┌────────

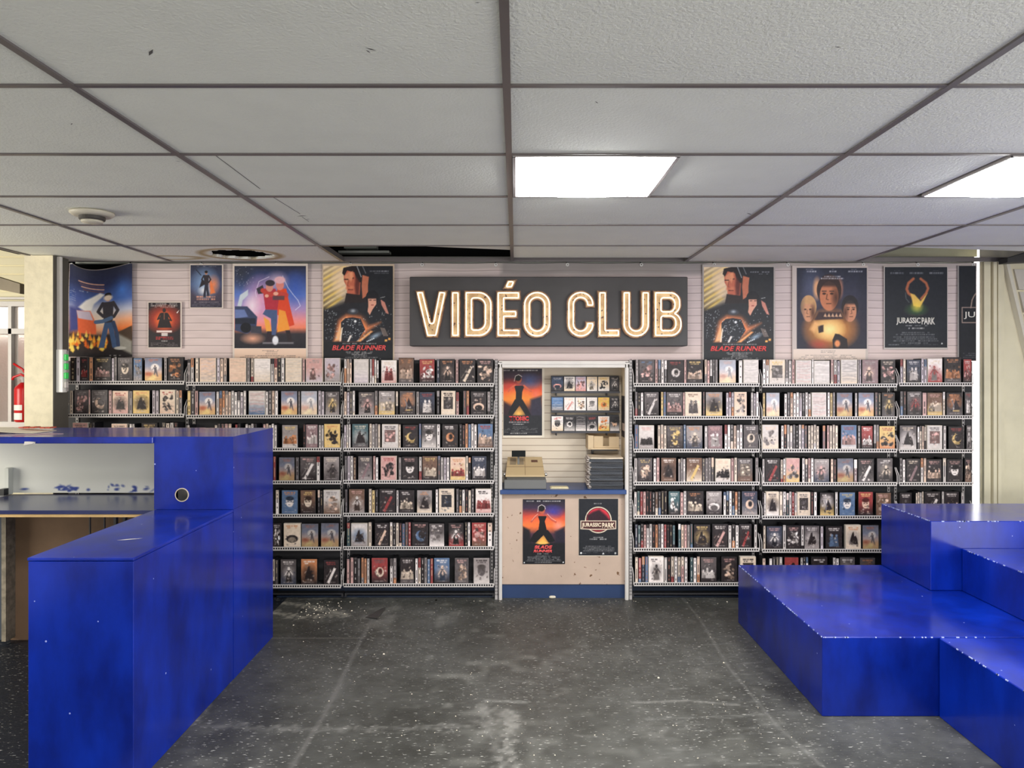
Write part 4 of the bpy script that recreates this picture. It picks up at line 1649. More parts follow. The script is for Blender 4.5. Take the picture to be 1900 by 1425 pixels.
def p_rays(c):       # T zoom(420,480,5.9375): rays, a man's face, a woman's face, orange city glow
    c.grad([(75, (200, 176, 150)), (300, (150, 130, 100)), (480, (44, 42, 46)), (920, (32, 32, 38)), (1110, (28, 29, 34))])
    c.glow(1220, 200, 300, 380, (240, 218, 186), 1, .6)
    for k in range(8):
        y = 70 + k * 58
        c.poly([(1060, y + 90), (1060, y + 130), (1330 - k * 6, y - 40), (1330 - k * 10, y - 66)], (232, 198, 104) if k % 2 else (228, 204, 150), .8, soft=24)
        c.poly([(1060, y + 60), (1060, y + 84), (1310, y - 66), (1310, y - 78)], (112, 86, 52), .55, soft=22)
    c.glow(1270, 230, 120, 220, (238, 206, 176), .9, .7)
    c.poly([(1400, 70), (1850, 70), (1850, 900), (1600, 900), (1500, 560), (1350, 520), (1330, 420)], (34, 36, 42), 1, soft=12)
    c.poly([(1040, 560), (1180, 530), (1330, 470), (1500, 560), (1560, 920), (1040, 920)], (34, 34, 40), .97, soft=40)
    c.glow(1390, 760, 210, 190, (214, 120, 74), .75, .8)
    # man's face looking down-left
    c.poly([(1290, 120), (1430, 110), (1480, 250), (1470, 400), (1380, 410), (1330, 380), (1322, 300), (1296, 250)], (188, 100, 76), 1, soft=5)
    c.poly([(1275, 160), (1290, 100), (1400, 75), (1440, 110), (1500, 260), (1440, 260), (1410, 150), (1330, 130), (1300, 190)], (38, 30, 32), 1, soft=5)
    c.poly([(1300, 190), (1350, 140), (1390, 200), (1330, 260), (1310, 330), (1340, 360)], (214, 140, 106), .8, soft=12)
    c.poly([(1420, 180), (1475, 260), (1465, 400), (1420, 400), (1410, 300)], (96, 46, 42), .7, soft=18)
    c.rect(1296, 1345, 222, 234, (50, 26, 24), .9)
    c.rect(1362, 1405, 205, 222, (50, 26, 24), .9)
    c.line([(1345, 230), (1336, 300), (1360, 306)], 6, (110, 54, 44), .8)
    c.rect(1340, 1395, 336, 346, (80, 34, 34), .9)
    c.poly([(1320, 380), (1480, 400), (1560, 480), (1300, 490)], (40, 32, 34), 1, soft=8)
    c.poly([(1352, 150), (1395, 135), (1402, 200), (1372, 262), (1356, 226)], (226, 150, 112), .7, soft=14)
    c.ell(1376, 318, 30, 22, (206, 124, 92), .6, soft=16)
    # raised hand and tube
    c.poly([(1500, 180), (1570, 200), (1560, 290), (1560, 400), (1500, 440), (1490, 300)], (186, 110, 84), 1, soft=6)
    c.line([(1440, 85), (1485, 200)], 8, (190, 190, 195), .8)
    c.line([(1500, 80), (1535, 160)], 10, (120, 120, 126), .8)
    # woman
    c.ell(1608, 430, 72, 84, (26, 26, 32))
    c.poly([(1560, 430), (1650, 430), (1652, 500), (1610, 560), (1580, 620), (1556, 580), (1564, 520)], (216, 156, 134), 1, soft=5)
    c.rect(1545, 1665, 395, 440, (30, 28, 34), .95, soft=10)
    c.rect(1574, 1600, 452, 460, (50, 30, 34))
    c.rect(1622, 1648, 452, 460, (50, 30, 34))
    c.rect(1594, 1622, 506, 514, (150, 40, 44))
    c.poly([(1700, 450), (1745, 480), (1790, 610), (1760, 600), (1710, 510)], (196, 130, 116), 1, soft=5)
    c.line([(1700, 430), (1745, 420)], 4, (220, 220, 220))
    # orange arch and dark city mass
    c.poly([(1180, 910), (1240, 680), (1320, 620), (1480, 640), (1560, 740), (1700, 700), (1560, 800), (1420, 915)], (226, 132, 84), .85, soft=44)
    c.poly([(1190, 910), (1250, 720), (1290, 660), (1330, 640), (1260, 900)], (240, 180, 130), .7, soft=16)
    c.poly([(1268, 915), (1262, 700), (1310, 655), (1390, 645), (1480, 660), (1530, 780), (1440, 915)], (36, 38, 46), 1, soft=5)
    c.poly([(1330, 915), (1360, 845), (1385, 845), (1350, 915)], (225, 215, 210))
    c.poly([(1245, 910), (1270, 760), (1282, 760), (1262, 910)], (235, 215, 195))
    c.ell(1395, 580, 60, 34, (60, 62, 70), .9, soft=10)
    c.ell(1395, 575, 30, 20, (150, 156, 165), .5, soft=10)
    c.poly([(1430, 915), (1600, 780), (1680, 760), (1840, 700), (1840, 915)], (34, 34, 40), 1, soft=10)
    c.poly([(1430, 915), (1590, 790), (1620, 800), (1480, 915)], (235, 160, 100), .8, soft=12)
    c.ell(1640, 850, 70, 26, (150, 170, 190), .6, soft=24, rot=-25)
    for k in range(5):
        c.rect(1545 + k * 18, 1557 + k * 18, 905 - k * 8, 918 - k * 8, (225, 230, 235))
    for k in range(4):
        c.line([(1700 + k * 14, 760 + k * 4), (1735 + k * 14, 850)], 6, (190, 165, 150), .8)
    c.rect(1745, 1772, 890, 912, (236, 170, 90))
    c.rect(1782, 1808, 872, 896, (236, 170, 90))
    c.stars(70, (1275, 1530, 660, 900), (200, 205, 210), 5)
    c.stars(60, (1080, 1240, 560, 900), (170, 175, 180), 5)
    c.stars(40, (1560, 1820, 500, 860), (190, 190, 195), 4)
    c.ell(1420, 690, 14, 14, (240, 240, 245), 1, soft=10)
    c.rect(1060, 1845, 918, 1110, (29, 30, 35), 1, soft=5)
    c.small(1580, 1790, 138, 14, (150, 150, 160), .8, .85)
    c.small(1630, 1790, 160, 8, (140, 140, 150), .7)
    c.small(1280, 1650, 935, 10, (190, 185, 185), .8, .9)
    for y, a, b in ((1028, 1318, 1610), (1042, 1330, 1600), (1056, 1380, 1545), (1072, 1370, 1550), (1088, 1270, 1665), (1104, 1255, 1700)):
        c.small(a, b, y, 9, (190, 186, 186), .75, .85)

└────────

» STATED EXERCISE: Keep the pictures out of the copy and write out the data exactly as it stands.

» EXERCISE RESULT:
Write part 4 of the bpy script that recreates this picture. It picks up at line 1649. More parts follow. The script is for Blender 4.5. Take the picture to be 1900 by 1425 pixels.
def p_rays(c):       # T zoom(420,480,5.9375): rays, a man's face, a woman's face, orange city glow
    c.grad([(75, (200, 176, 150)), (300, (150, 130, 100)), (480, (44, 42, 46)), (920, (32, 32, 38)), (1110, (28, 29, 34))])
    c.glow(1220, 200, 300, 380, (240, 218, 186), 1, .6)
    for k in range(8):
        y = 70 + k * 58
        c.poly([(1060, y + 90), (1060, y + 130), (1330 - k * 6, y - 40), (1330 - k * 10, y - 66)], (232, 198, 104) if k % 2 else (228, 204, 150), .8, soft=24)
        c.poly([(1060, y + 60), (1060, y + 84), (1310, y - 66), (1310, y - 78)], (112, 86, 52), .55, soft=22)
    c.glow(1270, 230, 120, 220, (238, 206, 176), .9, .7)
    c.poly([(1400, 70), (1850, 70), (1850, 900), (1600, 900), (1500, 560), (1350, 520), (1330, 420)], (34, 36, 42), 1, soft=12)
    c.poly([(1040, 560), (1180, 530), (1330, 470), (1500, 560), (1560, 920), (1040, 920)], (34, 34, 40), .97, soft=40)
    c.glow(1390, 760, 210, 190, (214, 120, 74), .75, .8)
    # man's face looking down-left
    c.poly([(1290, 120), (1430, 110), (1480, 250), (1470, 400), (1380, 410), (1330, 380), (1322, 300), (1296, 250)], (188, 100, 76), 1, soft=5)
    c.poly([(1275, 160), (1290, 100), (1400, 75), (1440, 110), (1500, 260), (1440, 260), (1410, 150), (1330, 130), (1300, 190)], (38, 30, 32), 1, soft=5)
    c.poly([(1300, 190), (1350, 140), (1390, 200), (1330, 260), (1310, 330), (1340, 360)], (214, 140, 106), .8, soft=12)
    c.poly([(1420, 180), (1475, 260), (1465, 400), (1420, 400), (1410, 300)], (96, 46, 42), .7, soft=18)
    c.rect(1296, 1345, 222, 234, (50, 26, 24), .9)
    c.rect(1362, 1405, 205, 222, (50, 26, 24), .9)
    c.line([(1345, 230), (1336, 300), (1360, 306)], 6, (110, 54, 44), .8)
    c.rect(1340, 1395, 336, 346, (80, 34, 34), .9)
    c.poly([(1320, 380), (1480, 400), (1560, 480), (1300, 490)], (40, 32, 34), 1, soft=8)
    c.poly([(1352, 150), (1395, 135), (1402, 200), (1372, 262), (1356, 226)], (226, 150, 112), .7, soft=14)
    c.ell(1376, 318, 30, 22, (206, 124, 92), .6, soft=16)
    # raised hand and tube
    c.poly([(1500, 180), (1570, 200), (1560, 290), (1560, 400), (1500, 440), (1490, 300)], (186, 110, 84), 1, soft=6)
    c.line([(1440, 85), (1485, 200)], 8, (190, 190, 195), .8)
    c.line([(1500, 80), (1535, 160)], 10, (120, 120, 126), .8)
    # woman
    c.ell(1608, 430, 72, 84, (26, 26, 32))
    c.poly([(1560, 430), (1650, 430), (1652, 500), (1610, 560), (1580, 620), (1556, 580), (1564, 520)], (216, 156, 134), 1, soft=5)
    c.rect(1545, 1665, 395, 440, (30, 28, 34), .95, soft=10)
    c.rect(1574, 1600, 452, 460, (50, 30, 34))
    c.rect(1622, 1648, 452, 460, (50, 30, 34))
    c.rect(1594, 1622, 506, 514, (150, 40, 44))
    c.poly([(1700, 450), (1745, 480), (1790, 610), (1760, 600), (1710, 510)], (196, 130, 116), 1, soft=5)
    c.line([(1700, 430), (1745, 420)], 4, (220, 220, 220))
    # orange arch and dark city mass
    c.poly([(1180, 910), (1240, 680), (1320, 620), (1480, 640), (1560, 740), (1700, 700), (1560, 800), (1420, 915)], (226, 132, 84), .85, soft=44)
    c.poly([(1190, 910), (1250, 720), (1290, 660), (1330, 640), (1260, 900)], (240, 180, 130), .7, soft=16)
    c.poly([(1268, 915), (1262, 700), (1310, 655), (1390, 645), (1480, 660), (1530, 780), (1440, 915)], (36, 38, 46), 1, soft=5)
    c.poly([(1330, 915), (1360, 845), (1385, 845), (1350, 915)], (225, 215, 210))
    c.poly([(1245, 910), (1270, 760), (1282, 760), (1262, 910)], (235, 215, 195))
    c.ell(1395, 580, 60, 34, (60, 62, 70), .9, soft=10)
    c.ell(1395, 575, 30, 20, (150, 156, 165), .5, soft=10)
    c.poly([(1430, 915), (1600, 780), (1680, 760), (1840, 700), (1840, 915)], (34, 34, 40), 1, soft=10)
    c.poly([(1430, 915), (1590, 790), (1620, 800), (1480, 915)], (235, 160, 100), .8, soft=12)
    c.ell(1640, 850, 70, 26, (150, 170, 190), .6, soft=24, rot=-25)
    for k in range(5):
        c.rect(1545 + k * 18, 1557 + k * 18, 905 - k * 8, 918 - k * 8, (225, 230, 235))
    for k in range(4):
        c.line([(1700 + k * 14, 760 + k * 4), (1735 + k * 14, 850)], 6, (190, 165, 150), .8)
    c.rect(1745, 1772, 890, 912, (236, 170, 90))
    c.rect(1782, 1808, 872, 896, (236, 170, 90))
    c.stars(70, (1275, 1530, 660, 900), (200, 205, 210), 5)
    c.stars(60, (1080, 1240, 560, 900), (170, 175, 180), 5)
    c.stars(40, (1560, 1820, 500, 860), (190, 190, 195), 4)
    c.ell(1420, 690, 14, 14, (240, 240, 245), 1, soft=10)
    c.rect(1060, 1845, 918, 1110, (29, 30, 35), 1, soft=5)
    c.small(1580, 1790, 138, 14, (150, 150, 160), .8, .85)
    c.small(1630, 1790, 160, 8, (140, 140, 150), .7)
    c.small(1280, 1650, 935, 10, (190, 185, 185), .8, .9)
    for y, a, b in ((1028, 1318, 1610), (1042, 1330, 1600), (1056, 1380, 1545), (1072, 1370, 1550), (1088, 1270, 1665), (1104, 1255, 1700)):
        c.small(a, b, y, 9, (190, 186, 186), .75, .85)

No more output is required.